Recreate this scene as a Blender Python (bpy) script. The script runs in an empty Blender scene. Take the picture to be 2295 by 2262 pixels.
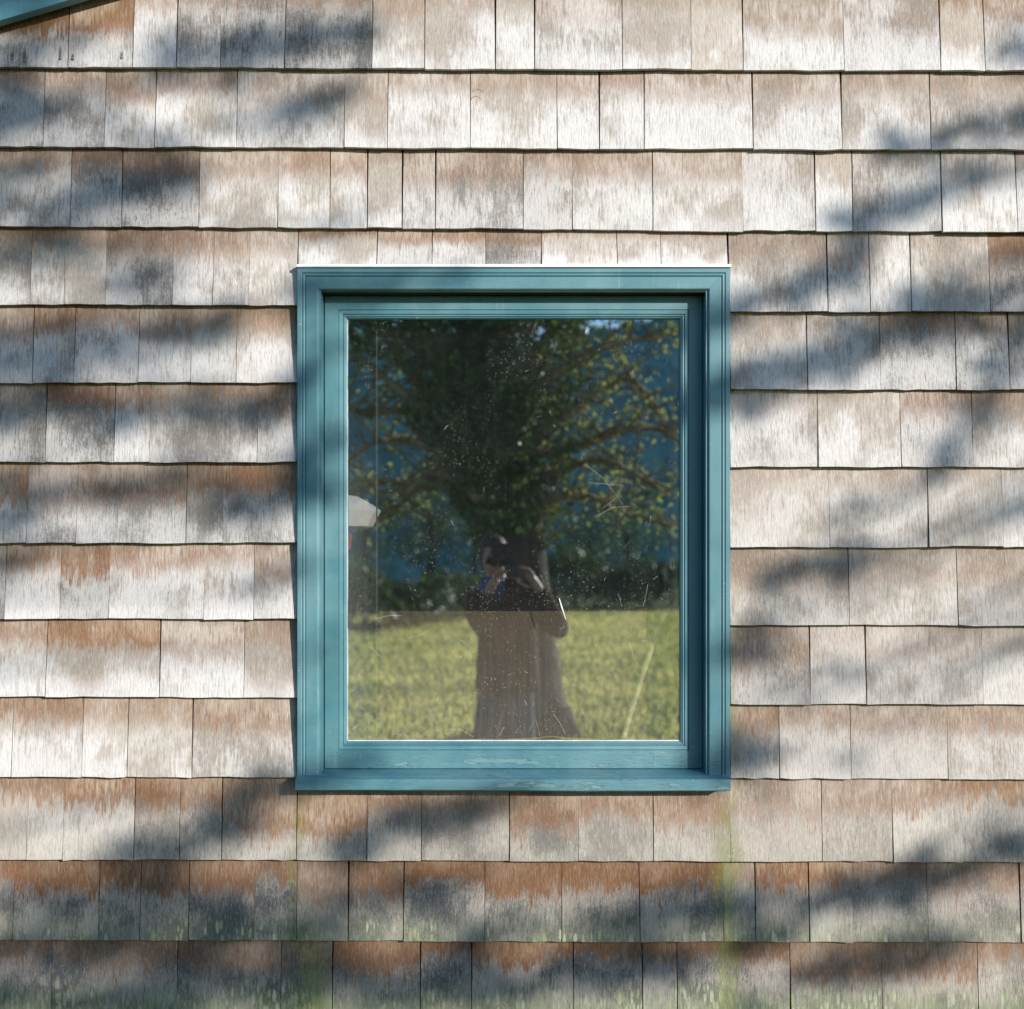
import bpy, bmesh, math, random
from mathutils import Vector, Matrix, noise as mnoise
random.seed(7)
SC = bpy.context.scene
COL = SC.collection
R = math.radians

# ------------------------------------------------------------------ camera, sky, sun, exposure
CAM_D, CAM_Z, F = 3.8, 1.55, 2850.0           # metres to the wall, eye height, focal length in photo pixels
PX, PY = 1130.0, 1235.0                       # where the optical axis meets the photo
cam = bpy.data.cameras.new('camera')
cam_ob = bpy.data.objects.new('camera', cam)
COL.objects.link(cam_ob)
cam_ob.location = (0, -CAM_D, CAM_Z)
cam_ob.rotation_euler = (R(90), 0, 0)
cam.sensor_width = 36.0
cam.lens = 36.0 * F / 2295.0
cam.shift_x = (1147.5 - PX) / 2295.0
cam.shift_y = (PY - 1131.0) / 2295.0
cam.clip_start, cam.clip_end = 0.05, 2000
cam.dof.use_dof = True
cam.dof.focus_distance = CAM_D - 0.03
cam.dof.aperture_fstop = 2.2
SC.camera = cam_ob

SUN = Vector((0.90, -1.0, 0.42))              # towards the sun
world = bpy.data.worlds.new('World')
SC.world = world
world.use_nodes = True
wt = world.node_tree
sky = wt.nodes.new('ShaderNodeTexSky')
sky.sky_type = 'NISHITA'
sky.sun_disc = False
sky.sun_elevation = math.atan2(SUN.z, math.hypot(SUN.x, SUN.y))
sky.sun_rotation = math.atan2(SUN.x, SUN.y)
sky.air_density, sky.dust_density, sky.ozone_density = 1.0, 0.3, 4.4
wt.nodes['Background'].inputs['Strength'].default_value = 0.15
wt.links.new(sky.outputs['Color'], wt.nodes['Background'].inputs['Color'])
sun = bpy.data.lights.new('sun', 'SUN')
sun.energy, sun.angle, sun.color = 4.3, R(0.53), (1.0, 0.94, 0.87)
sun_ob = bpy.data.objects.new('sun', sun)
COL.objects.link(sun_ob)
sun_ob.rotation_euler = SUN.to_track_quat('Z', 'Y').to_euler()
sun_ob.location = (8, -10, 8)
SC.view_settings.view_transform = 'Standard'
SC.view_settings.look = 'None'
SC.view_settings.exposure = 0.62
SC.view_settings.gamma = 1.0
SC.render.engine = 'CYCLES'
SC.cycles.use_denoising = True
SC.cycles.max_bounces = 10
SC.cycles.transparent_max_bounces = 24
SC.cycles.caustics_reflective = False
SC.cycles.caustics_refractive = False

# ------------------------------------------------------------------ helpers
def tag(o, label=None, cat=None, group=None, kind=None):
    for k, v in (('label', label), ('category', cat), ('group', group), ('kind', kind)):
        if v: o[k] = v
    return o

def empty(name, loc=(0, 0, 0)):
    o = bpy.data.objects.new(name, None)
    COL.objects.link(o); o.location = loc
    return o

def mesh_ob(name, verts, faces, mat=None, parent=None, smooth=False, uv=None):
    me = bpy.data.meshes.new(name)
    if parent is not None:
        pl = parent.location if parent.parent is None else parent.matrix_world.translation
    me.from_pydata([tuple(v) for v in verts], [], faces)
    me.update()
    if smooth:
        for p in me.polygons: p.use_smooth = True
    if mat: me.materials.append(mat)
    o = bpy.data.objects.new(name, me)
    COL.objects.link(o)
    if parent is not None:
        o.parent = parent
        # world coordinates are kept: undo the offset of every ancestor
        off, a = Vector(), parent
        while a is not None:
            off += a.location; a = a.parent
        o.location = -off
    return o

class MB:
    """collects shapes in world coordinates and links them as one mesh object"""
    def __init__(s): s.v, s.f = [], []
    def add(s, verts, faces):
        n = len(s.v); s.v += [tuple(v) for v in verts]; s.f += [tuple(i + n for i in f) for f in faces]
        return s
    def box(s, x0, x1, y0, y1, z0, z1):
        return s.add([(x0,y0,z0),(x1,y0,z0),(x1,y1,z0),(x0,y1,z0),(x0,y0,z1),(x1,y0,z1),(x1,y1,z1),(x0,y1,z1)],
                     [(0,3,2,1),(4,5,6,7),(0,1,5,4),(1,2,6,5),(2,3,7,6),(3,0,4,7)])
    def loft(s, rings, cap=True):
        n = len(rings[0]); base = len(s.v)
        for r in rings: s.v += [tuple(p) for p in r]
        for i in range(len(rings) - 1):
            for j in range(n):
                a, b = base + i*n + j, base + i*n + (j+1) % n
                s.f.append((a, b, b + n, a + n))
        if cap:
            s.f.append(tuple(base + j for j in reversed(range(n))))
            s.f.append(tuple(base + (len(rings)-1)*n + j for j in range(n)))
        return s
    def tube(s, pts, radii, n=8, flat=1.0):
        pts = [Vector(p) for p in pts]
        if not hasattr(radii, '__len__'): radii = [radii] * len(pts)
        rings, side = [], None
        for i, p in enumerate(pts):
            d = (pts[min(i+1, len(pts)-1)] - pts[max(i-1, 0)]).normalized()
            if side is None:
                ref = Vector((0, 0, 1)) if abs(d.z) < .9 else Vector((0, 1, 0))
                side = d.cross(ref).normalized()
            side = (side - d * side.dot(d)).normalized()
            up = d.cross(side)
            rings.append([p + (side*math.cos(2*math.pi*k/n) + up*math.sin(2*math.pi*k/n)*flat) * radii[i] for k in range(n)])
        return s.loft(rings)
    def build(s, name, mat=None, parent=None, smooth=False):
        return mesh_ob(name, s.v, s.f, mat, parent, smooth)

def smooth_path(pts, n=6):
    pts = [Vector(p) for p in pts]
    if len(pts) < 3: return [pts[0].lerp(pts[-1], i / n) for i in range(n + 1)]
    out = []
    for i in range(len(pts) - 1):
        p0, p1, p2, p3 = pts[max(i-1, 0)], pts[i], pts[i+1], pts[min(i+2, len(pts)-1)]
        for k in range(n):
            t = k / n
            out.append(0.5*((2*p1) + (p2-p0)*t + (2*p0-5*p1+4*p2-p3)*t*t + (3*p1-p0-3*p2+p3)*t**3))
    out.append(pts[-1])
    return out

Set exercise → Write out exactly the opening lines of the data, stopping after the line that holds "R = math.radians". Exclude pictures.

Written response →
Recreate this scene as a Blender Python (bpy) script. The script runs in an empty Blender scene. Take the picture to be 2295 by 2262 pixels.
import bpy, bmesh, math, random
from mathutils import Vector, Matrix, noise as mnoise
random.seed(7)
SC = bpy.context.scene
COL = SC.collection
R = math.radians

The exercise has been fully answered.